Experimental Design
Before commencing with the measurement of our outcomes of interest, all participants are truthfully informed about our objectives and policy partners. We developed our phone-call scripts in close collaboration with policy partners, including Sankalpa Women’s Alliance in Lalitpur, whose mission is to empower women to participate equally in all spheres of Nepali life and collected data in March and April
of 2022. After obtaining consent, we ask all respondents to confirm their identity and phone number and ask about their current party affiliation for a registry being kept by Sankalpa.

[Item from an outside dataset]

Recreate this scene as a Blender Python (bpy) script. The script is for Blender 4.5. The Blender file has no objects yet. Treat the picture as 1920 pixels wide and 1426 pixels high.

Next, we randomize respondents into five experimental groups:
(i) In the first group, comprising a pure control, we end the survey at this point (‘pure control’);
(ii) In the second group (’control with questions’), we ask respondents two additional questions. First, we ask about the size and number of females on their party’s ward committee. Second, we ask about their estimate of how many, out of 6,500 females holding a ward member position, got more votes than the person who won the ward chair race in the previous election in 2017. This experimental arm can then be used to compare female ward members’ beliefs about the gender composition of party selection committees and electability of female candidates with data on the actual composition and actual electoral outcomes; moreover we can test whether simply bringing
these questions to the participants’ top of mind (without providing information about their answers) has any effect on their aspirations;
(iii) In the third group (‘treatment A on committees’), we first ask respondents about the size and number of females on their party’s ward committee. In a second step, we truthfully inform respondents about a newly issued gender quota for selection committees and a finding from our own research that female committee members are more supportive of female aspirants than their male
counterparts. We use the following script: ‘Because of a recently enacted provision in the Political Party Act, every party committee should comprise at least one-third of women. As a result, compared to the last local elections, women are much more involved in the ward committee which nominates for ward-level positions as well as in the higher tier committee which makes selection decisions. Moreover, recent research based on selection committees from Nepal shows that women might favor the nomination and selection of other women, because women are much more likely than men to think of other women as effective leaders.’ We further directly encourage respondents to vie for ward chair positions using the following language: ‘So, as you think about running for local office again, we want to encourage you to consider vying for the position of ward chair because we think that this year women will have a better chance of being nominated and selected by their party for ward chair positions than in the last election.’ This arm allows us to test whether updating beliefs on the chances of female candidates being nominated and selected for the position of ward chair causes more female ward members to vie for the position of ward chair (or higher positions) in the 2022 local election;
(iv) In the fourth group (‘treatment B on votes’), we first ask respondents about their estimate of how many, out of 6,500 females holding a ward member position, got more votes than the person who won the ward chair race in the previous election in 2017. In a second step, we truthfully inform respondents about the actual vote distribution in the 2017 election. We use the following script: ‘Data from the Election Commission shows that in about 2,800 out of 6,500 wards in Nepal (that is, 43% or about one-half of the wards), [female ward members in quota-protected positions/Dalit female ward members/female ward members in open seats] like you secured more votes than the
person who won the race of ward chair in their ward in 2017. Furthermore, research shows that voters’ level of trust in their female local representatives has been increasing in the last four years.’ We further directly encourage respondents to vie for ward chair positions using the following language: ‘So, as you think about running for local office again, we want to encourage you to consider vying
for the position of ward chair because we think that this year women will have a better chance of being elected by their voters than in the last election.’ This arm allows us to test whether updating beliefs on the chances of female candidates being elected for the position of ward chair causes more female ward members to vie for the position of ward chair (or higher positions) in the 2022 local
election;
(v) In the fifth group (‘treatment A on committees and B on votes’), we combine the scripts from experimental groups 3 and 4. This arm allows us to test for the complementarity of providing respondents with both pieces of information.